I made a mistake the first time I read this book. I read it over the course of several months, in between other things I was reading, and at some point my wife borrowed it, and never gave it back, and it turned out she hated it so she never finished it and by the time I figured that out I had forgotten most of what I had already read and by the time I was done I had no idea what I had just read.
So I re-read it. And I’m glad I did, because it went much faster the second time around. It’s a great book, but it is very… Troubling. Yeah I think that’s the word. First of all in its format: it is designed as a gazetteer of a series of islands. What is a gazetteer, you ask? Basically it’s a dictionary of places, an index of locales, a collection of topographic information. Each “chapter” in the book corresponds to an island in the Dream Archipelago, and each chapter is written by a different person, in a different voice, describing each island differently. I guess you get over that pretty quickly; from the first few islands, you learn about the weather and the winds and the currents and the languages that people speak there and why they were named that way, with a note at the end regarding currency. But something in the foreword clues you in that there’s something wrong: its author doesn’t care. He hasn’t ever left the island where he was born, and he probably won’t ever. He takes no responsibility for the gazetteer, someone just asked him to write the foreword, so he did.
Actually, few narrators in the book (there’s at least one per bottle chapter) are really invested in describing their island. Every now and then you stumble on an internal narrator, a character that has a vested interest in something – but not describing their island. At least not the cartographic island they live in. There’s artists, scientists, philosophers all more or less self-absorbed and therefore describing their microcosm. That’s the closest you get to anyone with a sense of empathy; but the focalized point of view really disqualifies them from being really likeable. When the narrator is omniscient, you get a scientific, dispassionate description that you kind of have to wade through.
That’s not all: you learn that some islands have magnetic anomalies so you can never pinpointg them on a map. Some islands have several names because there are several language spoken on the islands and some islands even have more or less the same name, give or take one letter. You don’t have to figure these out, the authors tell you; but you do have to pay attention (and there is an index at the beginning in case you need to refer back and forth). There’s one chain of islands described pretty early on as really nice, but unexplored; then it turns out to be inhabited by some parasite asshole species that kills everyone who goes there. So it goes. Good thing it’s an island, eh?

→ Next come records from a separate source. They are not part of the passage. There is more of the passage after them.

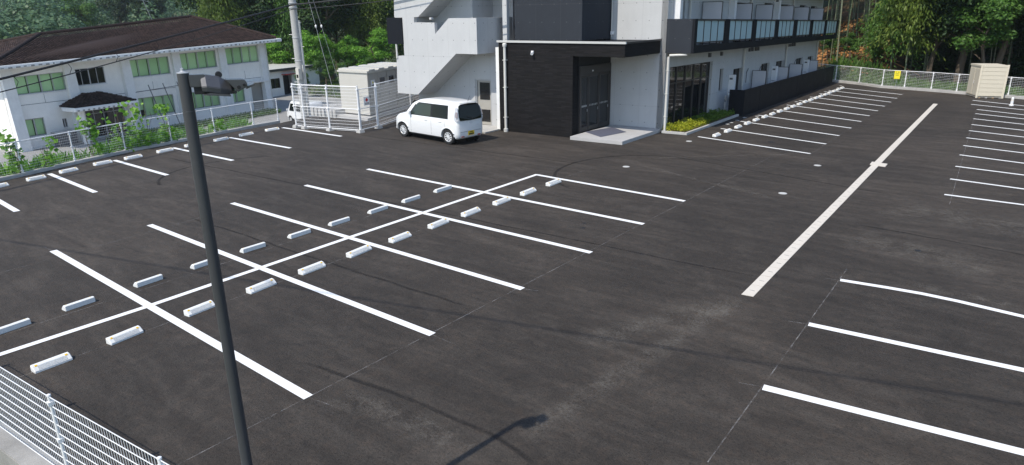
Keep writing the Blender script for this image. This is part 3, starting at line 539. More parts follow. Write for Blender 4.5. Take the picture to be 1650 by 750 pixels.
MB(AF).lathe([(.10, 0), (.10, .14), (.07, .16)], (-6.05, -3.36, 0), n=12).obj('pipe_foot', 'flash', dp)
B((-6.70, -3.16, .02), (-6.47, -2.98, 3.75)).obj('cover_strip', 'stucco_trim', apt)
# outside stair: parapet sheet, flights, landings
ts = -3.95
POL = [(-11.97,5.9),(-11.97,TOP),(-7.1,TOP),(-7.1,7.7),(-8.2,7.7),(-9.48,5.84),(-10.49,5.11),(-10.76,5.09),(-10.78,4.86),(-9.53,4.84),(-9.51,4.34),(-8.68,5.03),(-7.1,5.03),(-7.1,3.48),(-8.32,3.48),(-10.78,1.51),(-12.12,1.51),(-12.04,3.30),(-11.52,3.33),(-11.52,5.0),(-12.02,5.1)]
MB(AF).prism([(s, ts, z) for s, z in POL], (0, .18, 0)).obj('stair_parapet', 'concrete', apt)
B((-7.28, ts+.181, 3.48), (-7.1, -1.3, 5.03)).obj('stair_parapet', 'concrete', apt)
def slab(p, q, th, name='stair_flight'):     # sloping slab between (s,z) p and q
    MB(AF).hexa([(p[0], ts+.182, p[1]), (q[0], ts+.182, q[1]), (q[0], -2.602, q[1]), (p[0], -2.602, p[1]), (p[0], ts+.182, p[1]+th), (q[0], ts+.182, q[1]+th), (q[0], -2.602, q[1]+th), (p[0], -2.602, p[1]+th)]).obj(name, 'concrete', apt)
slab((-10.78, 1.51), (-8.32, 3.48), .22); slab((-8.319, 3.48), (-7.281, 3.48), .2, 'landing'); slab((-11.9, 1.51), (-10.781, 1.51), .2, 'landing'); slab((-10.49, 5.11), (-8.2, 6.95), .22); slab((-11.8, 5.11), (-10.491, 5.11), .2, 'landing')
MB(AF).wall(-12.0, -6.47, 0, TOP, [(-8.38,-7.42,.05,2.24), (-8.4,-6.7,3.55,6.4), (-9.25,-8.95,4.2,4.85)], .2, lambda a, z, d: (a, -2.6+d, z)).obj('stair_wall', 'concrete', apt)
B((-12.1, ts+.181, 1.56), (-11.92, -2.6, 3.29)).obj('stair_side_wall', 'concrete', apt); B((-11.95, ts+.181, 5.3), (-11.77, .29, TOP-.01)).obj('stair_side_wall', 'concrete', apt); B((-11.9, -2.4, 0), (-11.71, .3, 5.3)).obj('stair_side_wall', 'concrete', apt)
B((-8.5, -2.4, 3.4), (-6.1, .3, 3.56)).obj('corridor_floor', 'slab', apt); B((-8.6, -1.05, 3.56), (-7.25, -.9, 6.5)).obj('corridor_wall', 'concrete', apt); B((-7.25, -.5, 3.56), (-6.1, -.4, 6.5)).obj('corridor_wall', 'navy', apt); B((-6.8, -2.46, 3.6), (-6.74, -2.40, 6.4)).obj('corridor_post', 'white_metal', apt)
B((-8.6, -2.4, 3.56), (-8.42, -.9, 6.5)).obj('corridor_wall', 'concrete', apt)
B((-8.4, -2.39, 0), (-6.6, -2.1, 2.6)).obj('service_room', 'interior', apt)
# service door
sd = empty_part('service_door', apt)
for a, b, c, d in ((-8.38, -8.31, .05, 2.24), (-7.49, -7.42, .05, 2.24), (-8.31, -7.49, 2.17, 2.24)): B((a, -2.56, c), (b, -2.44, d)).obj('door_frame', 'galv', sd)
B((-8.305, -2.50, .07), (-7.495, -2.46, 2.165)).obj('door_leaf', 'beige_dark', sd)
for z0, z1 in ((1.27, 2.08), (.22, .80)):
    B((-8.17, -2.512, z0), (-7.58, -2.503, z1)).obj('door_glass', 'glass', sd)
    for k in range(9): q = -8.15+k*.068; B((q, -2.522, z0+.01), (q+.018, -2.513, z1-.01)).obj('grille_bar', 'bronze', sd)
MB(AF).tube([(-8.25, -2.51, 1.0), (-8.25, -2.58, 1.0)], .028, 8).obj('door_knob', 'galv', sd); 
pad = B((-8.6, -4.25, 0), (-6.55, -2.601, .06)).obj('entry_pad', 'concrete_kerb', apt)
B((-10.7, -2.75, 0), (-9.6, -2.61, .22)).obj('plinth', 'concrete', apt)
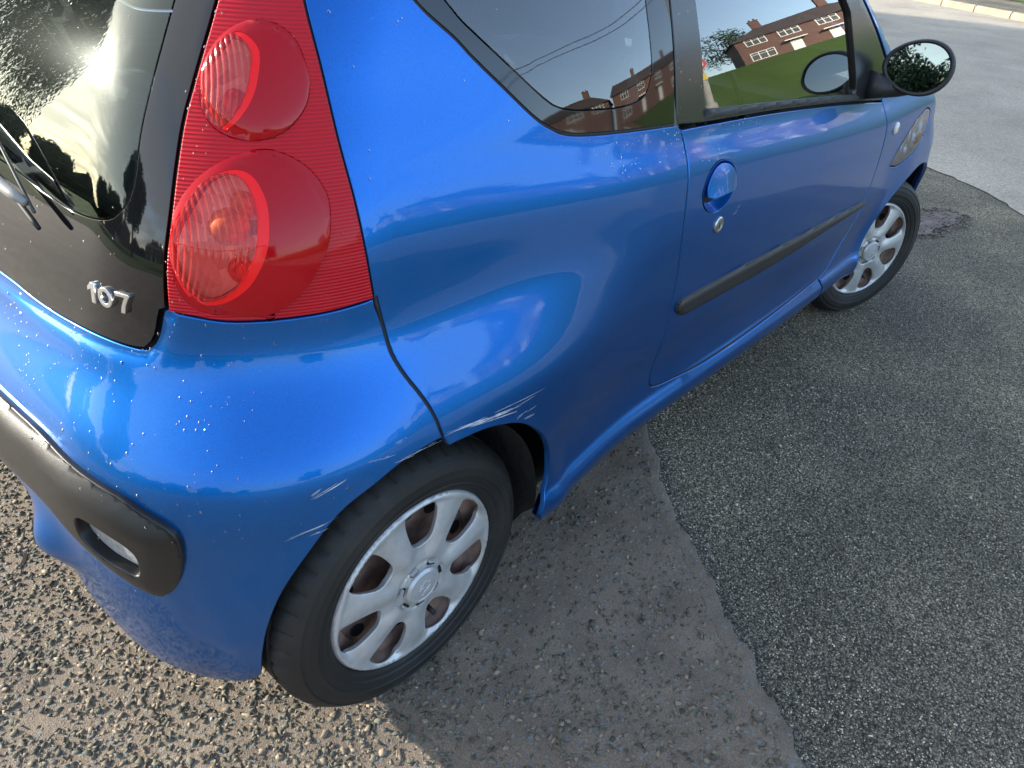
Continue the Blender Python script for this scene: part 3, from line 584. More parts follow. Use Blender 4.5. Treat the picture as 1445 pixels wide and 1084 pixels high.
# fuel the look of the boot area: shallow recess bars are hidden from this side
# ---- door mirror
def mirror(sy,parent):
    mr=empty('door_mirror',parent=parent)
    C0=Vector((1.735,sy*.880,1.005))
    d=(C0-Vector(camo.location if False else (-.583,-1.462,1.321))).normalized() if sy<0 else Vector((.8,-.4,0))
    tgt=Vector((-1,-.05,.085)).normalized(); nrm=(tgt-d).normalized() if sy<0 else Vector((-1,-.3,0)).normalized()
    fx=-nrm; side=Vector((0,0,1)).cross(nrm).normalized(); upv=nrm.cross(side).normalized()
    # outline: egg, wider end outboard
    def egg(a,k=1.0,oy=0):
        c,s=math.cos(a),math.sin(a); w_=.098; h_=.073*(1+.16*c); return side*(w_*c*k)+upv*(h_*s*k)
    sgn=1 if side.y*sy>0 else -1
    def eg(a,k=1.): 
        c,s=math.cos(a),math.sin(a); return side*(sgn*.089*c*k)+upv*((.070+.009*c)*s*k)
    n=40; rings=[(.86,0.002),(.90,-.004),(.95,-.006),(1.0,-.001),(1.02,.010),(1.0,.035),(.90,.062),(.68,.085),(.38,.098),(.08,.102)]
    V=[];Fc=[]
    for k,dp in rings:
        for i in range(n):
            a=2*math.pi*i/n; V.append(tuple(C0+eg(a,k)+fx*dp))
    for j in range(len(rings)-1):
        for i in range(n): A=j*n+i;B=j*n+(i+1)%n; Fc.append((A,B,B+n,A+n))
    Fc.append(tuple((len(rings)-1)*n+i for i in range(n)))
    o=mesh('mirror_housing',V,Fc,MT['black_trim'],mr,smooth=True)
    V=[tuple(C0+eg(2*math.pi*i/n,.885)+fx*.001) for i in range(n)]
    g=mesh('mirror_glass',V,[tuple(range(n))],MT['mirror'],mr)
    # arm and foot sweeping from the sail to the housing
    b=MB(); 
    path=[(1.70,sy*.775,.945),(1.735,sy*.80,.940),(1.765,sy*.835,.942),(1.785,sy*.87,.955),(1.80,sy*.90,.975)]
    b.tube(path,[.050,.043,.036,.034,.034],14)
    o=b.build('mirror_arm',MT['black_trim'],mr,smooth=True)
    for v in o.data.vertices:
        v.co.z=.95+(v.co.z-.95)*.75
    return mr
mirror(-1,car); mirror(1,car)

# black tubes added as shade in shut lines; seals round lamp and window
def gapline(name,L,parent,dn=.0065,r=.0050):
    q=np.array(crom(L,.02)); X=P(q[:,0],q[:,1]); X=X-N(X)*dn; b=MB(); b.tube([tuple(v) for v in X],r,6); b.build(name,MT['seal'],parent,smooth=True)
gapline('shut_line_shade',door_rear,door); gapline('shut_line_shade',door_bot,door); gapline('shut_line_shade',door_front,door); gapline('shut_line_shade',seam,car); gapline('lamp_seal',lampR,car,.008,.0055); gapline('lamp_seal',lampB,car,.011,.004)
gapline('window_seal',qwB,car,.007,.005)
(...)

If you’re interested in such things as plots, there are a couple, and and they’re not too complicated: just follow the characters, those from the title. Pretty early on you hear about “tunneling” and you kind iof have to wait until the understand what the hell that is. Other than that, everybody has funny names so – unlike the islands – you can’t really confuse them with one another: Chaster Kammeston, Dryd Bathurst, Caurer pop up every now and then in the story and you can piece their histories pretty easily as long as you take each testimony as just that: a particular point of view. Forget about linearity and representation because they won’t help you here – if you engage with the book, you’re hooked. The Islanders and their Dream Archipelago, are a brilliant thought experiment that will get you mind wandering further and longer than other books typically allow you to. Quite a treat.
- Gnou














February 21st, 2013 at 9:57 pm
Hey, I started reading the book yesterday, after reading your review, I’m on page 60, and this is clearly the most intriguing and deviant book I’ve ever read. It’s layout and over-all impression is much more complex than any other novel in my experience. Thanks for the recommendation. Going to go back to reading it some more. I thought I’d look back at your review for anything enlightening, but nope, I still feel completely lost and completely intrigued.